Goji is already in talks with several manufacturers of consumer products for mass production of ovens based on its technology, said Zada, and they are expected to hit the market toward the end of 2016. The biggest challenge for makers, he said, is likely to be overcoming the resistance of people who have been burned by microwaves – disappointed in their utility for anything other than heating up leftovers – to a device that looks a lot like a microwave, but behaves much differently.
“Like with many other innovations, I imagine they will first be sold on the commercial market, and they will likely be expensive,” said Zada. “Imagine what an invention like this can do for restaurants, hotels, schools, and any other place where getting tasty food out quickly is essential. Once people see it in action in restaurants, they are going to want one at home, and then mass production – with the accompanying cut in prices, as the technology becomes commodified – will take place.”

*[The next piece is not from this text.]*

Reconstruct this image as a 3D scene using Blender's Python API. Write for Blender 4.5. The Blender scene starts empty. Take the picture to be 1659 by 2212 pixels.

Goji is not the only company working in the RF for food preparation space – Dutch semiconductor manufacturer NXP is also touting the tech for cooking – but Goji says it is far ahead on the development path and will be ready for the market before anyone else.
Goji was making its pitch at the Freescale event because that company’s technology is at the heart of the oven’s capabilities. Freescale, said Israel General Manager Shmuel Barkan, is one of the few companies in the world that had the full range of technologies – including RF, processing, and sensor – to power an invention like the Goji.
“For us, innovation is developing technology to solve everyday problems and needs, like cooking and heating,” said Barkan. “We’re very proud to be partners with Goji, and I am positive their oven is going to be a breakthrough product for our RF technology.”